Por Álvaro Fraile
Mi mujer es profesora de Arte y de Plástica. Además es una Bella Artista y tiene en sus ojos algún curioso código que, independientemente de ser mujer y yo hombre, distingue el verde turquesa del azul verdoso, el rosa palo del rosa chicle y el gris en cualquiera que sea su matiz. Si tira a azul, rojo o amarillo… ¡lo aprecia! Claro, debió instalarse una actualización de las paletas del Pantone en su vista y es infalible.
Pero, además, tiene cierta y rara obsesión (llamémosle necesidad o sensibilidad, mejor) de llamar y nombrar a las cosas por su nombre.
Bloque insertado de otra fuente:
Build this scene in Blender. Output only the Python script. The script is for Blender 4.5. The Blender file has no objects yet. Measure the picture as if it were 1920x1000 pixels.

Hace mucho que venimos hablando de esto y el otro día me decía que porqué no dibujaba una viñeta con esta precisa y preciosa idea: el color carne. (Luego la idea de esta ilustración es suya, las mejores ideas son de ella siempre… si no se las adueña…)
Como profesora ya de secundaria y bachillerato, lleva tiempo observando que aún son muchos los alumnos que llaman “color carne” al color de la piel cuando realizan cualquier trabajo.
– “Pásame el color carne”
-“¿Qué color carne?”
-“¡¡¡Pues el color carne!!!”
-“Ahora va a resultar que tú y yo tenemos el mismo color de piel, ¿no?”
Los chavales suelen decir: “¡qué más da!”, “Cómo se pone la profesora ésta con las cosas éstas…”. Pero sospecho que ninguno puede contradecir. Resoplan, sonríen, asienten y por fin entienden que el color carne, amigos… (¡yo lo he aprendido ya!) ¡¡¡No existe!!! El color carne es el color que hay en las carnicerías y hay muchos tipos de carne. Hay color de piel. Y el color de la piel es extraordinariamente distinto en cada ser humano.